Deschutes County commissioners took a baby step back from their plan to register citizens wanting Internet access to property records this week. Registration still will be required in some cases, but all users will be able to search records by property owners’ names. Rather than cutting down on what nonregistered users see, the system will expand what is available to those who do register.

The change is better than nothing, though we worry it might not go far enough.

Privacy has been an issue since DIAL was created in 1998. When the online search system was first proposed, at least one county commissioner worried that it would allow citizens to check property records for what he considered all the wrong reasons, including idle curiosity. Yet commissioners, rightly, chose to make all records public, simply requiring the system’s users to read a disclaimer statement before proceeding.

Since then, all sorts of things have changed. Some public employees, among them police officers, have been given the legal right to keep home addresses secret. Identity theft is more common, and computers have become both faster and far more complex. And some sorts of records may contain Social Security numbers or other information that would be an identity thief’s dream.

To date none of this has been a major problem, says County Clerk Nancy Blankenship.
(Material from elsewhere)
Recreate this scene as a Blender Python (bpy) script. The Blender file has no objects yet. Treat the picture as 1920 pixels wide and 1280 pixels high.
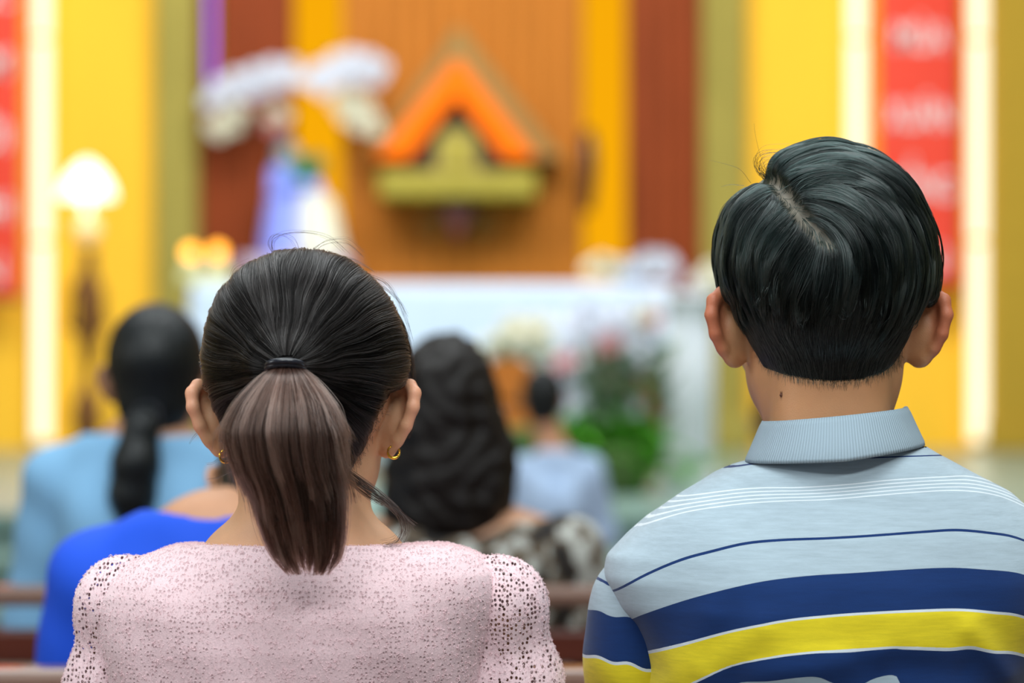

And County Assessor Scot Langton says his office fields only a few calls a year from those who believe the current system invades privacy.

The potential problem lies down the road, as Blankenship sees it. As DIAL is improved, more information will be available, and keeping some of it private or semi-private may well be required by law. The registration system will allow the county to do that in a way it cannot today. Meanwhile, even under the new system, all DIAL users will be able to see just as much as they can see today.

Assuming the county continues as it has and allows as many citizens as much access as the law allows, the registration system should pose no threat. It would be a far different story, however, if the county decided to use the new system to limit access to records simply because it could do so.